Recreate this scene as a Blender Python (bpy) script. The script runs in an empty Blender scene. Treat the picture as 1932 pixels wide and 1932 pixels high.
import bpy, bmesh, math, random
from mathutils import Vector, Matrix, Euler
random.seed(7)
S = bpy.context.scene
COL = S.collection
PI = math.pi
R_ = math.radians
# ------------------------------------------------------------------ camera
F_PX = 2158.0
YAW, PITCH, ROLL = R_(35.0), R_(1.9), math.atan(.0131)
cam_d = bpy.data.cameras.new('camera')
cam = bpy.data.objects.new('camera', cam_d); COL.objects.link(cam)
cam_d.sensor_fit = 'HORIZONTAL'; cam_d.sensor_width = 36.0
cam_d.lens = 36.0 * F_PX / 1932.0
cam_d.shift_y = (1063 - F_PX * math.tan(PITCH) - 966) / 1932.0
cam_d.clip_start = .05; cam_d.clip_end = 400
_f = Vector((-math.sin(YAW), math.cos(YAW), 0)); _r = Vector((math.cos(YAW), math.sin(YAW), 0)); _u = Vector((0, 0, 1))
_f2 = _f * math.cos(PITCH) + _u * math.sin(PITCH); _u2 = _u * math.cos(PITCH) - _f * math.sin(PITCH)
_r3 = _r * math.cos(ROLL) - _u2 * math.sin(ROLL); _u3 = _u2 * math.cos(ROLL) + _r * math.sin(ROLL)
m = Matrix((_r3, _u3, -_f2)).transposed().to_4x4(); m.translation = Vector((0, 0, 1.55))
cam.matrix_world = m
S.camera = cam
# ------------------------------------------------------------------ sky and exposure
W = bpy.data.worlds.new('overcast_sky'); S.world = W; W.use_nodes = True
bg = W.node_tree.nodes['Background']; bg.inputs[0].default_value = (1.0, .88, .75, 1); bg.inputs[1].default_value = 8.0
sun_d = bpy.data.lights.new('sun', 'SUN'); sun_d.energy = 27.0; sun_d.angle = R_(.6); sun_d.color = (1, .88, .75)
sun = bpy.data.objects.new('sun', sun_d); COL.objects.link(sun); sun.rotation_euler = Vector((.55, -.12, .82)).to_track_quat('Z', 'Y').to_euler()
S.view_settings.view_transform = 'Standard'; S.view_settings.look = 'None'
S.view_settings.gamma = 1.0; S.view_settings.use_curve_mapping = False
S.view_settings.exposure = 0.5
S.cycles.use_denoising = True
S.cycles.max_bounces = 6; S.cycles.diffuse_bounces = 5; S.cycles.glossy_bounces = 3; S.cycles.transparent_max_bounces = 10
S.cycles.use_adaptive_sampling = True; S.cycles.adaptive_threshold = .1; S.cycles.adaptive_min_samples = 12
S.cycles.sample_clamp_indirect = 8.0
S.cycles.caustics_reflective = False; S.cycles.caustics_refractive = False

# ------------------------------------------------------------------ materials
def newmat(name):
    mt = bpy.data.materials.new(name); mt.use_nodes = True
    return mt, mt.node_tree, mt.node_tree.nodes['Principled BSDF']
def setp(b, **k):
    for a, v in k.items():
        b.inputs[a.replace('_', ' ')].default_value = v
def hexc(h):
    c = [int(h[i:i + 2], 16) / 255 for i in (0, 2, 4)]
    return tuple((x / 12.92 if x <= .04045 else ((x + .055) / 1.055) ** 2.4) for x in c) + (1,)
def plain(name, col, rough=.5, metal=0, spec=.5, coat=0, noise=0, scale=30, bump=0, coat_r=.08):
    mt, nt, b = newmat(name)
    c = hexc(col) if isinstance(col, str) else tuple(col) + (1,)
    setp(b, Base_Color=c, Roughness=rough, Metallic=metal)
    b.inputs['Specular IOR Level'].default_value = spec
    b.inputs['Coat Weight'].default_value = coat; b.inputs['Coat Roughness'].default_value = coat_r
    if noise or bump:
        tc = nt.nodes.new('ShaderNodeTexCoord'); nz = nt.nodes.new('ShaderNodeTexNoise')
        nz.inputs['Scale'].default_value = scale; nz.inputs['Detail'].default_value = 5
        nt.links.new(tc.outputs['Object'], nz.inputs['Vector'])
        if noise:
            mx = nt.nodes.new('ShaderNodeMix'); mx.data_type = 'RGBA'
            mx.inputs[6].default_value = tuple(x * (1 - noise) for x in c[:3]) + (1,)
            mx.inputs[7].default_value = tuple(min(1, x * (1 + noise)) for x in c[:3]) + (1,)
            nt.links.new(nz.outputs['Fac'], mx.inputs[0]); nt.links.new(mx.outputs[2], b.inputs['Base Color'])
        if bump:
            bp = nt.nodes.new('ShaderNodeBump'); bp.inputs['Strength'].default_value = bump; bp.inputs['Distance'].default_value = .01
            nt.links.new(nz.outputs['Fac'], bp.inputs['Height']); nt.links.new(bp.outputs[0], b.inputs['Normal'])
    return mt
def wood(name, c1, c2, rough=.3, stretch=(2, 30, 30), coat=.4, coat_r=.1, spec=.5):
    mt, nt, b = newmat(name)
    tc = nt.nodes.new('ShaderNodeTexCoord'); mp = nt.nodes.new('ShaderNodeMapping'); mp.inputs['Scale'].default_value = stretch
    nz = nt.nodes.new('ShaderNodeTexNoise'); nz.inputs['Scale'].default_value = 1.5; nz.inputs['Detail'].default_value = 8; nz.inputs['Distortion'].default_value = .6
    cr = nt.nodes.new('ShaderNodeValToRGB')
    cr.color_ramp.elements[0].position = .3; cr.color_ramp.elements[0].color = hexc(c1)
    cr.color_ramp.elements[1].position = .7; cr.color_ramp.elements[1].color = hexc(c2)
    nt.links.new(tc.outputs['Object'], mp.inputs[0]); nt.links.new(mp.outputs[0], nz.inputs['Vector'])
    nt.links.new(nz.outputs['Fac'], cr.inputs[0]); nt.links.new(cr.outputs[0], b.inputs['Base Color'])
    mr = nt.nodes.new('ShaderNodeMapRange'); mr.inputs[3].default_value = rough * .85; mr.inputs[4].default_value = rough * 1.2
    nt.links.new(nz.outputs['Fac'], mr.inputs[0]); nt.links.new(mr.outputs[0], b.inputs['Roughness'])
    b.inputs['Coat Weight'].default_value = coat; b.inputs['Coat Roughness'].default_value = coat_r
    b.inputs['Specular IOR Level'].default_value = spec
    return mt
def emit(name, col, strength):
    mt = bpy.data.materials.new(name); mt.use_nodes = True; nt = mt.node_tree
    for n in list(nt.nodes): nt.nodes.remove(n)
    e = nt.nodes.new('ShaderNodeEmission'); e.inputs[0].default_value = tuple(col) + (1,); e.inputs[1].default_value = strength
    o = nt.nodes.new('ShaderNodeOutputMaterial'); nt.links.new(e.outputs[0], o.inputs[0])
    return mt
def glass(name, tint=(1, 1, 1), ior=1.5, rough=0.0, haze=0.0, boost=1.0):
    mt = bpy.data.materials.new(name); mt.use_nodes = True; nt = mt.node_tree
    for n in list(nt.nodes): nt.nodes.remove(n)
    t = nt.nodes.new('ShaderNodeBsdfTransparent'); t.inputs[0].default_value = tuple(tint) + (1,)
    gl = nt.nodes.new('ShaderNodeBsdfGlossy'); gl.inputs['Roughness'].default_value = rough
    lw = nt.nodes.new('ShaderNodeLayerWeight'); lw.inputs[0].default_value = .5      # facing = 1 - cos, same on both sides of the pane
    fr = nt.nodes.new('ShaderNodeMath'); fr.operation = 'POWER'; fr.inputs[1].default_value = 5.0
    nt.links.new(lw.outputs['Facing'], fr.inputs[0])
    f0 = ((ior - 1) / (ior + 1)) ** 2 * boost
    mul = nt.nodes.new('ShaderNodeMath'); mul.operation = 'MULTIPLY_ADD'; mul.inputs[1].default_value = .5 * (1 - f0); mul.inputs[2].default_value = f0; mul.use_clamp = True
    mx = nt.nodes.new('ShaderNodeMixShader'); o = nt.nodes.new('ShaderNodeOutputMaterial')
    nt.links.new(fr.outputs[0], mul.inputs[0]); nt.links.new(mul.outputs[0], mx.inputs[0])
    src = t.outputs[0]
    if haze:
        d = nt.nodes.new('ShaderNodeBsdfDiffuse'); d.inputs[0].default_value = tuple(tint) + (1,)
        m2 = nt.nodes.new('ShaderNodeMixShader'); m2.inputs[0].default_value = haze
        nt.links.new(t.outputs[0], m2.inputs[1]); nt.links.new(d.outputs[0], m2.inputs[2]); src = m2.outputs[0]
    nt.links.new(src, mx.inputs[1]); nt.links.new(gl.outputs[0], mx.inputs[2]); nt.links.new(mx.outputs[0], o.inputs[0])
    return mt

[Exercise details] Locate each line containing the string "scene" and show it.

[Reply to the task]
Recreate this scene as a Blender Python (bpy) script. The script runs in an empty Blender scene. Treat the picture as 1932 pixels wide and 1932 pixels high.
S = bpy.context.scene